Vice President Vincent Siew (蕭萬長) opened National Chengchi University’s annual Conference on Contemporary China last week by vowing to craft a “win-win-win” solution to the impasse between China and Taiwan. By publicly disavowing legal independence from China, President Ma Ying-jeou (馬英九) hopes to orchestrate a “diplomatic truce” between the feuding parties. As tensions subside, efforts to repair ties across the Taiwan Strait can proceed.
I have no quarrel with Taiwanese leaders’ determination to seize this chance to improve cross-strait relations. They should.
But they must not succumb to euphoria. After our conference, Ma told the US delegates that everything has changed in China-Taiwan relations. This overstates matters. While Ma’s election may indeed have postponed a reckoning with Beijing, the basic strategic dynamics remain largely unchanged. Taipei must leaven its attempts at reconciliation with a healthy measure of skepticism.
A durable peace rests on a foundation of hard military and economic power. Too lopsided a military mismatch across the Taiwan Strait would pose grave dangers for Taiwan — even in this apparent era of good feelings.
Why paint such a gloomy picture? In his classic treatise On War, Carl von Clausewitz relates the effort a society puts into a campaign to the “value of the object.” That is, the value of the political goals determines the “magnitude” and “duration” of the effort expended in any political endeavor.
The higher the value of the object, in other words, the more resources a society will hazard on that object’s behalf — and for longer. Lesser objectives warrant lesser — or briefer — efforts. A campaign that demands too much in material terms or takes too long should be abandoned on the best terms possible. Needless to say, political leaders should forego any enterprise whose expected payoff doesn’t justify the expected costs.
Next, Clausewitz offers a novel way of examining power politics. For him the three “dominant tendencies” of war are primordial passions, notably enmity and violence; chance and creativity; and rationality, manifest in political supremacy over warfare. The people “mainly” inhabit the domain of passion, effective armed forces display creativity and panache and the government imposes rational direction on the war-making process.
Keeping this “paradoxical trinity” in balance, “like an object suspended between three magnets,” falls to statesmen.
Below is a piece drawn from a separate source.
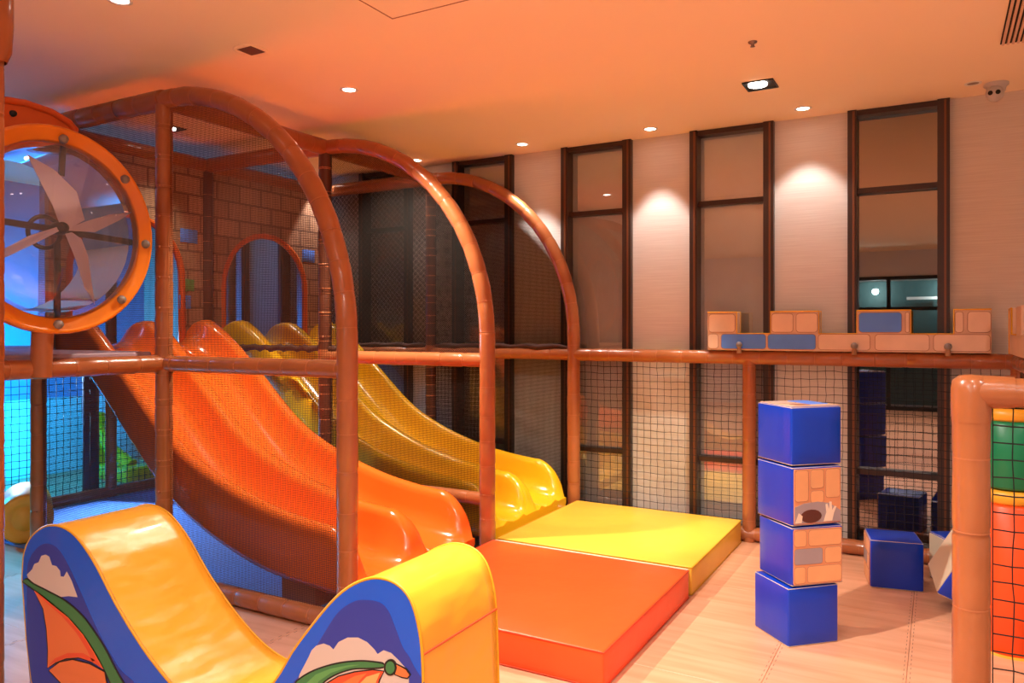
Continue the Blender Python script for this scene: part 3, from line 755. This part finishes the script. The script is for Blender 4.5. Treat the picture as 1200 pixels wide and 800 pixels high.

Popular support, military acumen and skilled policy making and execution are all central to diplomatic and military undertakings.
Apply this template to China, Taiwan and the US. China is the easiest case to analyze. All three elements of the Chinese trinity — the government, the People’s Liberation Army and the people — are riveted on unification. Neither the communist regime nor Chinese citizens have wavered in their desire for control of Taiwan, while the military is building up a commanding edge in the Strait.
Next, Taiwan. Ma’s “three noes” policy rules out unification, formal independence and the use of force. Ma has voiced doubts that unification will take place “in our lifetimes,” pointing out that liberalization is occurring in China at a glacial pace — if at all — and that Taiwanese would never willingly submit to authoritarian rule.
To Chinese eyes, the “three noes” looks suspiciously like Taiwan independence, in fact if not in name. Beijing’s patience could prove finite as it amasses the military wherewithal to dictate the timing and terms of unification.
Whether Ma can rally Taiwan’s defenses remains to be seen. With Taipei’s talk of peace accords and win-win situations, the popular tendency will be to assume the worst is past in the cross-strait standoff. If so, Ma may find it difficult to convince constituents to devote even 3 percent of GDP — the modest figure of which he has spoken — to defense. Indeed, news reports suggest the defense budget will decline this year — a stark contrast to China’s annual double-digit increases.
If Taiwan seems ambivalent, the US is distracted. Taiwan should expect little from the Bush administration in its final months, while neither the campaigns of senators Barack Obama nor John McCain have made cross-strait relations a major issue. Taiwan barely registers with US voters, and public support for defending Taiwan against China, a major US trading partner, is tepid at best.
With US military supremacy on the wane in Asia, moreover, the probable magnitude and duration of a conflict in China’s backyard will rise. Clausewitzian logic suggests Washington may hesitate in a time of crisis.
Some election-year advice from Clausewitz to Taiwan: Stand to your defenses.
James Holmes is an associate professor of strategy at the US Naval War College. The views voiced here are not necessarily those of the US Naval War College, the US Navy, or the US Department of Defense.